Here's the robot with the batteries (power the robot), PI (brain of the robot), and breadboard(wire the robot) attached.

Day 1

Goal

Prepare SD Card with Raspbian for wireless control of robot

Requirements

MicroSD card with minimum 16GB
Raspberry Pi 3B+
Computer connected to the internet
PuTTY software

Flashed the Raspbian software onto the microSD card using Etcher software

(can't just drag and drop the Raspbian zip file onto the card because it needs to be stored in a certain way on the card)

I'm going to control the raspberry pi wirelessly from my computer via network since I want the robot to drive without always being plugged into my computer, also known as a headless setup.

I set up the Wi-Fi first by making two files that contain information about my Wi-Fi network and an empty file with no extension and putting them on the sd card and then inserting the card into the Pi.

I will be using a secure shell or an SSH system, which allows me to use a command line to send my py files, programs, commands to the Pi as well as interact with the Pi wirelessly with PuTTy Commands.

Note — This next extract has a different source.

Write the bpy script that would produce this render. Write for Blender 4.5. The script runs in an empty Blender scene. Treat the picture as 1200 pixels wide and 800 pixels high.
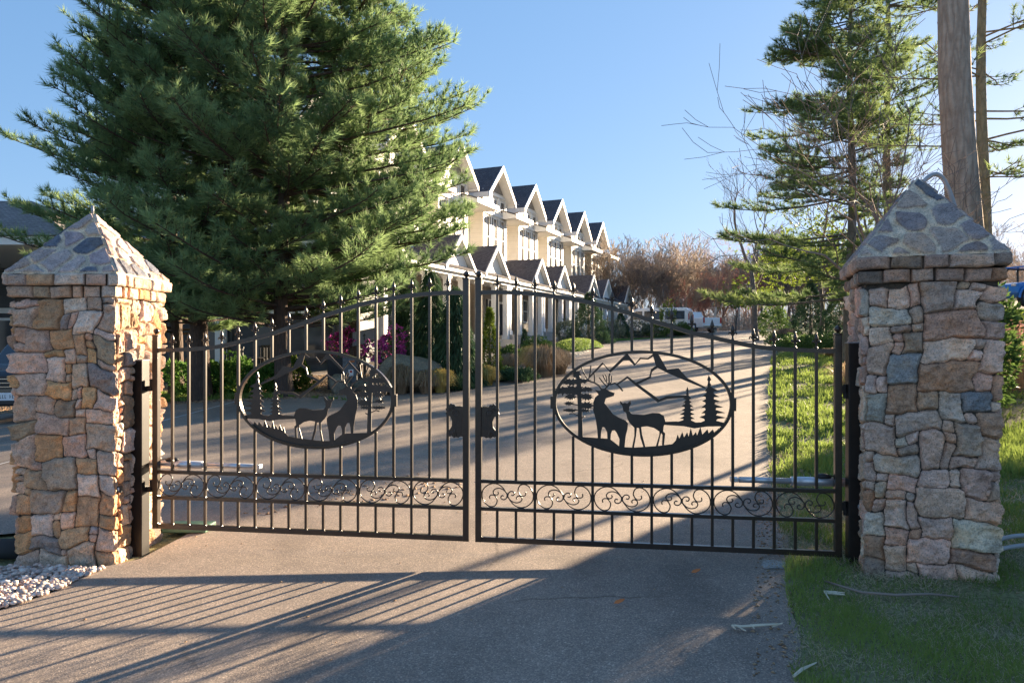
import bpy, bmesh, math, random
import numpy as np
from mathutils import Vector, Matrix
random.seed(7)
SC = bpy.context.scene
COL = SC.collection
F = 850.0; CH = 1.5; HY = 404.0
OFF = {}
R = math.radians

# ---------------------------------------------------------------- terrain
def sstep(a, b, x):
    t = np.clip((x - a) / (b - a), 0, 1); return t * t * (3 - 2 * t)
def gz(X, Y):
    X = np.asarray(X, float); Y = np.asarray(Y, float)
    Xc = np.clip(X, -30, 40)
    d = np.maximum(Y - 5.5, 0); up = np.where(d < 3, d * d / 6, d - 1.5) * 0.0385
    e = np.maximum(Y - 60, 0); up = up - np.where(e < 4, e * e / 8, e - 2) * 0.0385 - np.where(e > 4, (e - 4) * 0.02, 0)
    lf = np.maximum(-5 - Xc, 0)
    hs = np.maximum(Xc - (12 + 0.4 * np.maximum(Y - 25, 0)), 0); hill = 0.2 * np.where(hs < 2, hs * hs / 4, hs - 1)
    return hill + 0.05 + 0.03 * Xc + up - 0.03 * np.where(lf < 2, lf * lf / 4, lf - 1)
def g(x, y): return float(gz(x, y))
def W(px, py, Y): return Vector(((px - 600) * Y / F, Y, CH - (py - HY) * Y / F))
def G(px, py, Y0=3.0):
    """ground point seen at pixel (march along the ray)"""
    Y = Y0
    while Y < 90:
        p = W(px, py, Y)
        if p.z <= g(p.x, p.y): return Vector((p.x, p.y, g(p.x, p.y)))
        Y += 0.02 + Y * 0.002
    p = W(px, py, 62.0); return Vector((p.x, p.y, g(p.x, p.y)))

# ---------------------------------------------------------------- materials
def nmat(name):
    m = bpy.data.materials.new(name); m.use_nodes = True
    nt = m.node_tree; b = nt.nodes['Principled BSDF']
    return m, nt, b
def node(nt, t, **kw):
    n = nt.nodes.new(t)
    for k, v in kw.items():
        if k in n.inputs: n.inputs[k].default_value = v
        else: setattr(n, k, v)
    return n
def ramp(nt, fac, stops):
    r = nt.nodes.new('ShaderNodeValToRGB'); e = r.color_ramp.elements
    while len(e) > 1: e.remove(e[-1])
    e[0].position = stops[0][0]; e[0].color = (*stops[0][1], 1)
    for p, c in stops[1:]:
        x = e.new(p); x.color = (*c, 1)
    nt.links.new(fac, r.inputs[0]); return r.outputs[0]
def mix(nt, fac, a, b, mode='MIX'):
    n = nt.nodes.new('ShaderNodeMix'); n.data_type = 'RGBA'; n.blend_type = mode
    for s, v in ((0, fac), (6, a), (7, b)):
        if hasattr(v, 'links'): nt.links.new(v, n.inputs[s])
        elif isinstance(v, (int, float)): n.inputs[s].default_value = v
        else: n.inputs[s].default_value = (*v, 1)
    return n.outputs[2]
def noise(nt, scale, detail=4, rough=0.6, co=None, dist=0.0):
    n = node(nt, 'ShaderNodeTexNoise', Scale=scale, Detail=detail, Roughness=rough, Distortion=dist)
    if co is None: co = coord(nt)
    nt.links.new(co, n.inputs['Vector']); return n.outputs['Fac']
def coord(nt, kind='Object', scale=None):
    for n in nt.nodes:
        if n.bl_idname == 'ShaderNodeTexCoord': break
    else: n = nt.nodes.new('ShaderNodeTexCoord')
    o = n.outputs[kind]
    if scale is not None:
        mp = nt.nodes.new('ShaderNodeMapping'); mp.inputs['Scale'].default_value = scale
        nt.links.new(o, mp.inputs['Vector']); return mp.outputs[0]
    return o
def bump(nt, b, h, strength=0.3, dist=0.01):
    n = node(nt, 'ShaderNodeBump', Strength=strength, Distance=dist)
    nt.links.new(h, n.inputs['Height']); nt.links.new(n.outputs[0], b.inputs['Normal'])
def two(name, c1, c2, scale=8, rough=0.8, bs=0.3, bd=0.01, spec=0.3, metal=0.0, co_scale=None, lo=0.35, hi=0.65, detail=5):
    m, nt, b = nmat(name)
    co = coord(nt, 'Object', co_scale) if co_scale else None
    f = noise(nt, scale, detail, 0.65, co)
    nt.links.new(ramp(nt, f, [(lo, c1), (hi, c2)]), b.inputs['Base Color'])
    b.inputs['Roughness'].default_value = rough; b.inputs['Metallic'].default_value = metal
    b.inputs['Specular IOR Level'].default_value = spec
    if bs: bump(nt, b, f, bs, bd)
    return m
def leafmat(name, c1, c2, trans=0.35, rough=0.6, var=0.5):
    m, nt, b = nmat(name)
    a = node(nt, 'ShaderNodeAttribute'); a.attribute_name = 'tint'
    f = noise(nt, 0.9, 2, 0.5)
    mth = nt.nodes.new('ShaderNodeMath'); mth.operation = 'MULTIPLY_ADD'
    nt.links.new(f, mth.inputs[0]); mth.inputs[1].default_value = 0.9
    nt.links.new(a.outputs['Fac'], mth.inputs[2])
    c = ramp(nt, mth.outputs[0], [(0.35, c1), (1.1 if False else 1.0, c2)])
    nt.links.new(c, b.inputs['Base Color'])
    b.inputs['Roughness'].default_value = rough; b.inputs['Specular IOR Level'].default_value = 0.25
    t = nt.nodes.new('ShaderNodeBsdfTranslucent'); nt.links.new(c, t.inputs[0])
    mx = nt.nodes.new('ShaderNodeMixShader'); mx.inputs[0].default_value = trans
    nt.links.new(b.outputs[0], mx.inputs[1]); nt.links.new(t.outputs[0], mx.inputs[2])
    nt.links.new(mx.outputs[0], nt.nodes['Material Output'].inputs[0])
    return m
def flat(name, c, rough=0.5, metal=0.0, spec=0.5, var=0.12, scale=6, bs=0.05):
    c2 = tuple(x * (1 - var) for x in c); c1 = tuple(min(1, x * (1 + var)) for x in c)
    return two(name, c2, c1, scale, rough, bs, 0.004, spec, metal)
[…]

The PuTTy allows me to access the SSH, so I downloaded PuTTy.

I now get my PuTTy tool connected to my Pi by configuring it with the hostname raspberrypi.local with port 22. A terminal-like window opens up and to configure the pi, I first login with the default username and password, pi and raspberry.

I open the rasp-config interface by using a sudo command (sudo is used to make sure the command is run as a root user) in the PuTTy window/terminal. Now I can rename the Pi and set a new password for more security.

I now make a folder on my computer that will hold my code for the robot. I will use the application, FileZilla, as my SFTP (Secure File Transfer Protocol) tool to transfer my code files to the Pi via a network connection/sd card explained before. The hostname is what I renamed the Pi's host in the rasp-config interface, the username is still pi, and the password is the new password I set in the rasp-config interface. I can now quick-connect to see the files in the sd card in the Rasberry Pi and drag and drop my own files into it.